C’est à l’issue de deux séquences montées en parallèle que nous assistons, sous le prêche de Dillon, prophète et détenteur du statut oratoire de la communauté, à la naissance de l’alien des entrailles d’un bœuf (un chien dans la version courte), au cœur de l’abattoir, pendant la crémation dans le fourneau en fusion des membres de l’équipage décédés lors du crash de la navette sur la planète Fiorina. « La mort engendrera la vie », proclame le prophète au moment précis où l’alien explose la cage thoracique du bœuf et éjecte son fœtus sanguinolent sur le carrelage froid de l’abattoir. L’acte même de donner la vie n’a donc ici plus de sens, car de la mort naît l’incarnation de celle-ci. Eros – Thanatos, bien et mal sont tous les deux liés sans aucune distinction. La seule issue possible de l’homme est donc de mourir.

Ripley le sait très bien, surtout qu’elle porte en elle, sans le savoir au départ, l’embryon légataire de l’avenir et de la survie de la bête. Malgré son crâne rasé (signe de l’uniformisation), elle tente d’aspirer un moment à une vie normale (elle a pour la première fois dans la trilogie une relation charnelle avec un homme), et de prendre du repos même si ses décisions reposent toujours une certaine part d’instincts : décider vite, comme si le temps était compté. Le ton de Sigourney affiche un cynisme et une lassitude qu’on ne lui connaissait pas. Devenant son propre ennemi, sa seule issue est d’accepter de se sacrifier, ce qui ne se fera pas sans mal. Tout d’abord, elle demande à Dillon de la tuer. Celui-ci refusant tout en l’exhortant au combat, elle décide alors d’aller affronter seule l’alien. Leurrée par ses propres yeux, elle prend conscience alors de l’issue et accepte de prendre les armes, au sens figuré car la prison n’en possède pas, pour tuer la bête et se sacrifier elle-même.

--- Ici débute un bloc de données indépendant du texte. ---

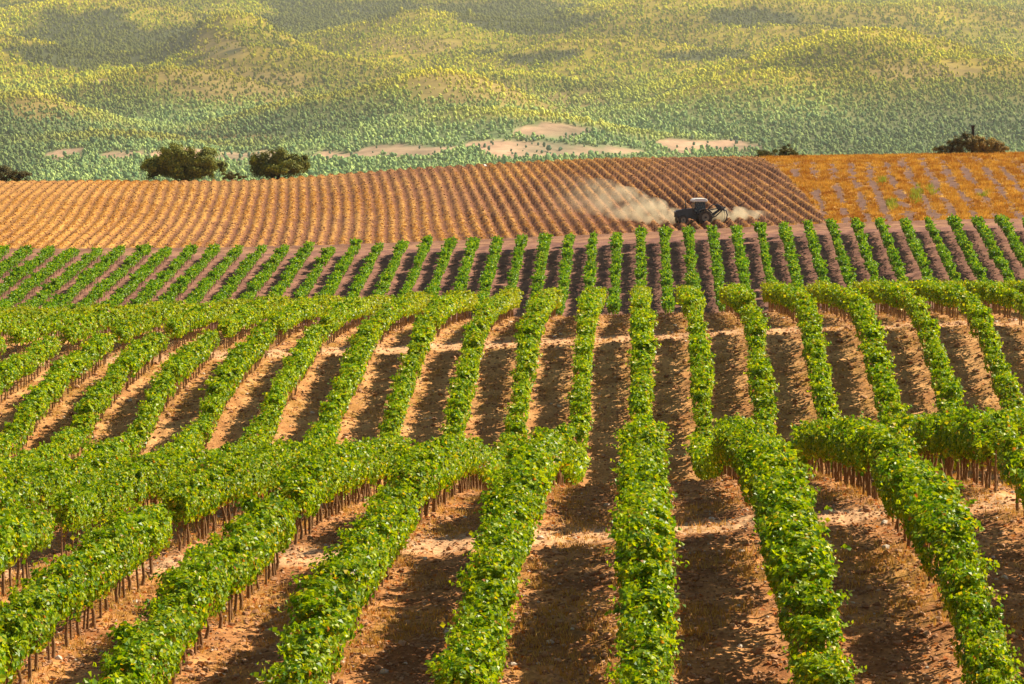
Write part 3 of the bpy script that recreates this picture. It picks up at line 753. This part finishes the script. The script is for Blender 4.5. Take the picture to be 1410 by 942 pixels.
for s in (-1, 1): part('window', [boxm((0, s * .655, 2.02), (1.12, .015, 1.1))], M_glass, cab)
part('seat', [boxm((.25, 0, 1.6), (.5, .5, .14)), boxm((.48, 0, 1.9), (.12, .48, .6))], M_frame, t, .03)
part('steering_wheel', [wheel_ring((-.25, 0, 1.85), .2, .03, .16, 16)], M_frame, t)
for s in (-1, 1): part('fender', [prism([(-.35, 1.25), (-.2, 1.62), (.3, 1.82), (.95, 1.75), (1.35, 1.4), (1.3, 1.3), (.9, 1.66), (.3, 1.73), (-.1, 1.55), (-.25, 1.25)], s * .55, s * 1.05)], M_blue, t, .02)
for (wx, r, ww, yy) in ((.55, .82, .5, .86), (-2.05, .56, .36, .78)):
    for s in (-1, 1):
        wv = part('wheel', [disc((wx, s * (yy + ww * .1), r), r * .16, ww * .9, 12)], M_frame, t)
        part('tyre', [wheel_ring((wx, s * yy, r), r * .96, ww, r * .56, 36, r * .05)], M_tyre, wv)
        part('rim', [disc((wx, s * yy, r), r * .57, ww * .5, 20)], M_rim, wv)
# ripper raised on its linkage
imp = part('ripper', [tube([(1.2, 0, .9), (1.9, 0, 1.25), (2.6, 0, 1.75)], [.17, .16, .14], 8), tube([(1.1, 0, 1.6), (1.9, 0, 1.75), (2.5, 0, 1.85)], [.07, .07, .07], 8),
                      boxm((2.65, 0, 1.75), (.3, 2.0, .28)), prism([(1.9, 2.25), (2.2, 2.35), (2.9, 1.95), (3.2, 2.05), (3.15, 1.85), (2.6, 1.55), (2.2, 1.75)], -.15, .15)], M_iron, t, .03)
for y in (-.9, 0, .9):
    part('tine', [tube([(2.6, y, 1.75), (3.0, y, 1.6), (3.15, y, 1.1), (3.05, y, .55), (2.85, y, .35)], [.09, .09, .08, .07, .03], 6)], M_iron, imp)
for s in (-1, 1): part('lift_arm', [tube([(1.0, s * .45, .6), (1.9, s * .55, .95), (2.6, s * .6, 1.6)], [.07, .07, .07], 6)], M_iron, t)
part('lift_strut', [tube([(1.1, 0, 1.7), (1.6, 0, 2.2), (2.0, 0, 2.25)], [.07, .06, .06], 6)], M_iron, t)
# driver
def skin_body(name, joints, edges, radii, mat, label=None, cat=None, loc=(0, 0, 0), rot=(0, 0, 0)):
    me = bpy.data.meshes.new(name); me.from_pydata(joints, edges, []); me.materials.append(mat)
    o = link(name, me, None, label, cat, loc=loc); o.rotation_euler = rot
    sk = o.modifiers.new('skin', 'SKIN'); sk.use_smooth_shade = True
    for i, r in enumerate(radii): me.skin_vertices[0].data[i].radius = (r, r) if not isinstance(r, tuple) else r
    me.skin_vertices[0].data[0].use_root = True
    ss = o.modifiers.new('subd', 'SUBSURF'); ss.levels = 1; ss.render_levels = 2
    return o
J = [(.18, 0, 1.76), (.2, 0, 2.0), (.18, 0, 2.2), (.14, 0, 2.31), (.12, 0, 2.42), (.1, 0, 2.5),
     (.15, .18, 2.2), (.08, .24, 1.98), (-.15, .16, 1.95), (-.24, .12, 1.97), (.15, -.18, 2.2), (.08, -.24, 1.98), (-.15, -.16, 1.95), (-.24, -.12, 1.97),
     (.1, .11, 1.74), (-.25, .13, 1.76), (-.32, .13, 1.46), (-.42, .13, 1.44), (.1, -.11, 1.74), (-.25, -.13, 1.76), (-.32, -.13, 1.46), (-.42, -.13, 1.44)]
E = [(0, 1), (1, 2), (2, 3), (3, 4), (4, 5), (2, 6), (6, 7), (7, 8), (8, 9), (2, 10), (10, 11), (11, 12), (12, 13), (0, 14), (14, 15), (15, 16), (16, 17), (0, 18), (18, 19), (19, 20), (20, 21)]
RD = [.14, .15, .13, .055, .095, .07, .07, .05, .04, .035, .07, .05, .04, .035, .09, .075, .055, .04, .09, .075, .055, .04]
J = [(a * 1.05, b * 1.05, c * 1.05) for a, b, c in J]
drv = skin_body('person', J, E, RD, M_skin, 'driver in pale clothes sitting inside the tractor cab', 'person', t.location, t.rotation_euler)
part('hat', [disc((.12 * 1.05, 0, 2.54 * 1.05), .12, .02, 12)], M_skin2, drv) if False else None

# ------------------------------------------------------------------ post and white stone on the skyline
pb = place(1338, 442)
M_wood = plain_mat('old_wood', (.05, .035, .03), .9, .1, nscale=9, namp=.4, bump=.5)
po = bpy.data.objects.new('wooden_post', None); C.objects.link(po); po.location = pb
po['label'] = 'dark square post rising out of the shrubs on the right skyline'; po['category'] = 'post'
part('post', [boxm((0, 0, 2.0), (.46, .46, 4.4), 0, .85)], M_wood, po, .03); part('cap', [boxm((0, 0, 4.3), (.52, .52, .22))], M_wood, po, .03)
wsn = place(667, 437.5)
V, Fc, cc = scatter_blobs(np.array([[0, 0, .12]]), np.array([.42]), np.array([.3]), np.array([[.8, .78, .72]]), .2)
link('rock', mesh_from('rock', V, [Fc], [M_stone], cols=cc), None, 'pale white rock on the crest of the ploughed field', 'rock', loc=wsn)

# ------------------------------------------------------------------ dust raised by the tractor
def dust(name, pts, dens, label, nscale=.6, seed=0):
    """closed cloud grown from overlapping lobes, turned into one skin by remeshing"""
    import bmesh
    bm = bmesh.new()
    from mathutils import Matrix
    for (x, y, z, rx, ry, rz) in pts:
        bmesh.ops.create_icosphere(bm, subdivisions=3, radius=1.0, matrix=Matrix.Translation((x, y, z)) @ Matrix.Diagonal((rx, ry, rz, 1)))
    me = bpy.data.meshes.new(name); bm.to_mesh(me); bm.free()
    m = bpy.data.materials.new(name); m.use_nodes = True; n = m.node_tree; n.nodes.remove(n.nodes['Principled BSDF'])
    pv = n.nodes.new('ShaderNodeVolumePrincipled'); pv.inputs['Color'].default_value = (.99, .87, .62, 1); pv.inputs['Anisotropy'].default_value = .25
    tc = n.nodes.new('ShaderNodeTexCoord'); nz = n.nodes.new('ShaderNodeTexNoise'); nz.inputs['Scale'].default_value = nscale; nz.inputs['Detail'].default_value = 4
    n.links.new(tc.outputs['Object'], nz.inputs['Vector'])
    # falls off from the source at the object's origin
    ln = n.nodes.new('ShaderNodeVectorMath'); ln.operation = 'LENGTH'; n.links.new(tc.outputs['Object'], ln.inputs[0])
    mr = n.nodes.new('ShaderNodeMapRange'); mr.inputs[1].default_value = 0; mr.inputs[2].default_value = max(abs(p[0]) + p[3] for p in pts); mr.inputs[3].default_value = 1; mr.inputs[4].default_value = 0
    n.links.new(ln.outputs['Value'], mr.inputs[0])
    mr2 = n.nodes.new('ShaderNodeMapRange'); mr2.inputs[1].default_value = .42; mr2.inputs[2].default_value = .72; mr2.inputs[3].default_value = 0; mr2.inputs[4].default_value = 1.6
    n.links.new(nz.outputs[0], mr2.inputs[0])
    pw = n.nodes.new('ShaderNodeMath'); pw.operation = 'POWER'; pw.inputs[1].default_value = 2.6; n.links.new(mr.outputs[0], pw.inputs[0])
    mu = n.nodes.new('ShaderNodeMath'); mu.operation = 'MULTIPLY'; n.links.new(pw.outputs[0], mu.inputs[0]); n.links.new(mr2.outputs[0], mu.inputs[1])
    m3 = n.nodes.new('ShaderNodeMath'); m3.operation = 'MULTIPLY'; n.links.new(mu.outputs[0], m3.inputs[0]); m3.inputs[1].default_value = dens
    n.links.new(m3.outputs[0], pv.inputs['Density']); n.links.new(pv.outputs[0], n.nodes['Material Output'].inputs['Volume'])
    me.materials.append(m)
    o = link(name, me, None, label, 'dust', kind='stuff')
    rm = o.modifiers.new('remesh', 'REMESH'); rm.mode = 'VOXEL'; rm.voxel_size = .35
    return o
d1 = dust('dust_cloud', [(-1.0, 0, .9, 2.3, 2.2, 1.3), (-3.2, 1, 1.6, 2.8, 2.6, 1.8), (-6.2, 2, 2.4, 3.4, 3, 2.2), (-9.5, 3, 3.2, 4.0, 4, 2.4), (-14, 4, 3.6, 5, 4.5, 2.6)], .8,
          'pale dust plume drifting left and up behind the tractor')
d1.location = (tb[0] - 2.8, tb[1] + 1.5, tb[2])
d2 = dust('dust_cloud', [(1.0, 0, .8, 2.2, 1.6, 1.3), (3.0, .5, .9, 2.4, 1.8, 1.3), (5.5, 1, .7, 2.6, 1.8, 1.0), (8, 1, .6, 2.6, 1.8, .8)], 2.2, 'bright low dust puff on the ground right of the tractor')
d2.location = (tb[0] + 1.6, tb[1] + 1.6, tb[2])

# ------------------------------------------------------------------ haze
HAZE = 3.3e-5
bm_v, bm_f = boxm((0, 4900, 300), (9000, 11200, 1000))
hm = bpy.data.materials.new('haze'); hm.use_nodes = True; n = hm.node_tree; n.nodes.remove(n.nodes['Principled BSDF'])
pv = n.nodes.new('ShaderNodeVolumePrincipled'); pv.inputs['Color'].default_value = (.80, .84, .80, 1); pv.inputs['Density'].default_value = HAZE; pv.inputs['Anisotropy'].default_value = .3
n.links.new(pv.outputs[0], n.nodes['Material Output'].inputs['Volume'])
link('haze', mesh_from('haze', bm_v, [bm_f], [hm]), kind='stuff', label='thin bluish haze in the air over the distant hills', cat='haze')
print('z range', float(GZ.min()), float(HZ.max()), float(HX.min()), float(HX.max()), 'vines', len(vines), 'single', len(cand))
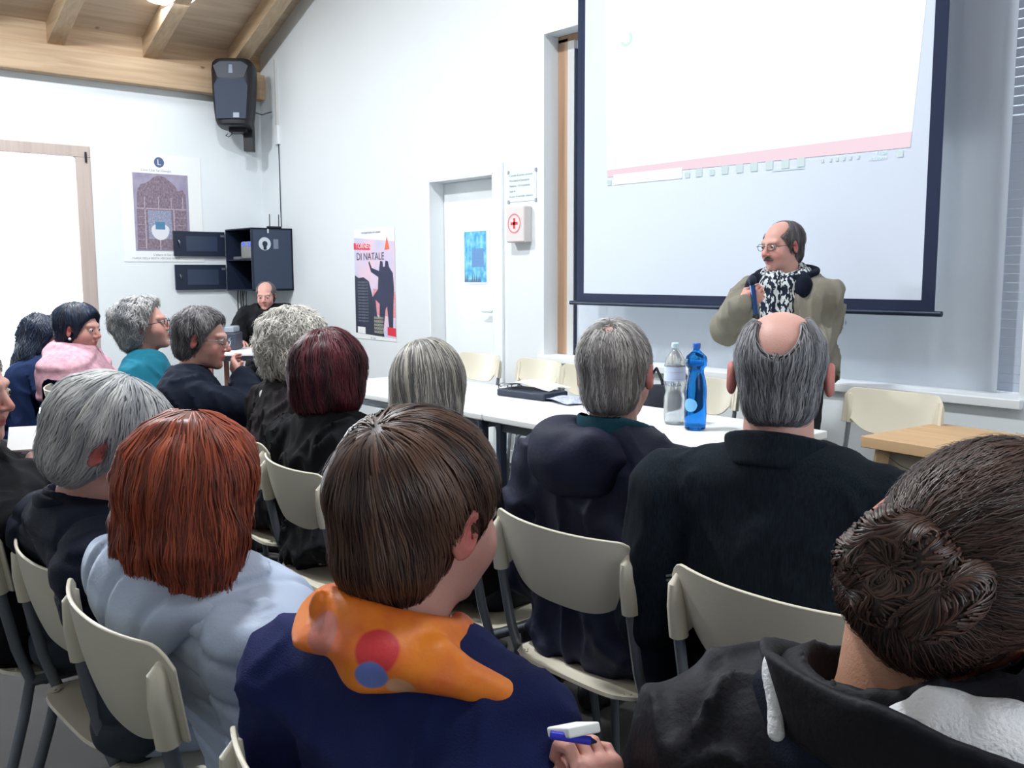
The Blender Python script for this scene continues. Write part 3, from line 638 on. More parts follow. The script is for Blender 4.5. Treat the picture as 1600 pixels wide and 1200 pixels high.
# laptop case, papers, small items on the left table
g = empty('document_case', (-3.56, 3.22, .7405), math.radians(4), 'flat dark case lying on the farther white table under papers', 'document case')
MB().box((-.17, -.09, 0), (.17, .09, .038)).build('case', mat('case_navy', (30,40,58), .5), g, bevel=.008)
M_pp = mat('crumpled_paper', (226,234,234), .7, var=.12, vscale=14)
def sheet_pile(x, y, z, sx, sy, label, rot=0, mt=None, amp=.008, cat='paper', name='paper_sheet'):
    n = 14; G = np.zeros((n, n, 3)); r_ = random.Random(int(x*100)); ph = [r_.random()*6 for _ in range(4)]
    for i in range(n):
        for j in range(n):
            u, v = i/(n-1), j/(n-1); G[i,j] = ((u-.5)*sx, (v-.5)*sy, amp*(1.6+math.sin(u*5+ph[0])+.6*math.sin(v*7+ph[1]+u*3)))
    o = MB().sheet(G, .0012).build(name, mt or M_pp, None, smooth=True); o.location = (x, y, z); o.rotation_euler = (0, 0, rot); tag(o, label, cat); return o
sheet_pile(-3.60, 3.28, .781, .32, .20, 'crumpled white papers lying on the dark case', .2, amp=.012)
sheet_pile(-3.30, 3.24, .742, .26, .20, 'grey folder sheets on the table beside the dark case', -.2, mat('grey_sheet', (150,156,186), .6, rgb2=(206,214,222), vscale=10))
sheet_pile(-3.13, 3.27, .742, .14, .12, 'small red and white leaflet beside the navy jacket shoulder', .3, mat('red_leaflet', (226,224,228), .6, rgb2=(190,84,104), vscale=20))
g = empty('eyeglasses', (-3.83, 3.30, .7405), .7, 'dark-rimmed glasses folded on the farther white table', 'glasses')
for s_ in (-1, 1): MB().tube([(s_*.035+.026*math.cos(t), 0, .022+.019*math.sin(t)) for t in np.linspace(0, 2*math.pi, 17)], .0028, 6).build('rim', M_black, g)
for s_ in (-1, 1): MB().tube([(s_*.064, 0, .03), (s_*.060, .10, .008)], .0028, 6).build('temple', M_black, g)
# ================================================================ people: bodies, clothes and hair as blended solids
f32 = np.float32; _uv = _u
def V3(*a): return np.array(a, dtype=f32)
def ell(P, c, r, R=None):
    q = P - np.asarray(c, f32)
    if R is not None: q = q @ np.asarray(R, f32)
    r = np.asarray(r, f32); k0 = np.sqrt(((q/r)**2).sum(1)); k1 = np.sqrt(((q/(r*r))**2).sum(1)) + 1e-6
    return k0*(k0-1)/k1
def cone(P, a, b, ra, rb):
    a = np.asarray(a, f32); b = np.asarray(b, f32); ba = b-a; pa = P-a
    h = np.clip((pa@ba)/max(1e-9, float(ba@ba)), 0, 1)
    return np.sqrt(((pa-h[:,None]*ba)**2).sum(1)) - (ra+(rb-ra)*h)
def smin(a, b, k):
    if k <= 0: return np.minimum(a, b)
    h = np.clip(.5+.5*(b-a)/k, 0, 1); return b*(1-h)+a*h-k*h*(1-h)
def smax(a, b, k): return -smin(-a, -b, k)
def wob(P, s, seed=0.0):        # smooth wandering noise, about -1..1
    x, y, z = P[:,0]*s+seed, P[:,1]*s+seed*1.7, P[:,2]*s-seed
    return .5*np.sin(x*1.1+1.6*np.sin(y*.9+z*.7)) * np.cos(z*1.3+1.2*np.sin(x*.8)) + .5*np.sin(y*1.7+z*1.2+1.3*np.sin(x*1.9))*np.cos(x*.6-z*.9)
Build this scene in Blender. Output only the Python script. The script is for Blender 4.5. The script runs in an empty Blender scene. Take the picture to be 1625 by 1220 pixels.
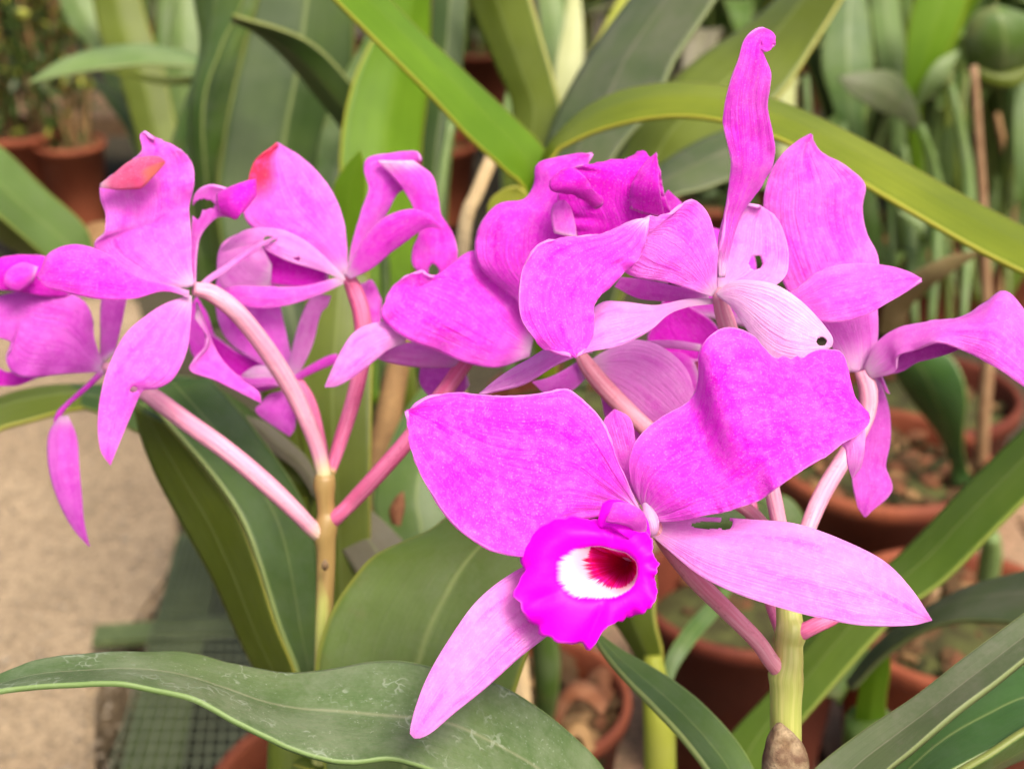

Ce sacrifice, au regard du film et de son aboutissement, est à double sens et semble détenir l’une des clefs de lecture possible du film de Fincher. La personnalité de Ripley se fait l’écho de la résignation de Fincher face aux studios. Par le sacrifice de son héroïne, le réalisateur semble affirmer sa volonté d’échapper aux griffes de la Twentieth Century Fox et à ses velléités de pouvoir ; il signe son indépendance par le suicide à la fois du personnage mais aussi de la construction commerciale de l’alien. Comme pour signifier qu’il n’appartient à personne d’autres de pouvoir s’approprier le mythe car celui-ci doit rester libre dans l’inconscient du spectateur. La réutilisation comme épilogue du rapport enregistré par Ripley à la fin du premier opus de la série, avec un léger zoom sur la carcasse de la navette, résume tout l’esprit de ce troisième opus. A la fois hommage à une certaine naïveté du film de Ridley Scott tout en sachant pertinemment que la nostalgie n’a plus sa place dans la société actuelle, ce plan est un témoignage vibrant de la croyance en un cinéma garant de l’imaginaire collectif, témoignage d’autant plus profond que nous connaissons l’anarchisme et le scepticisme qui animent les réalisations de Fincher.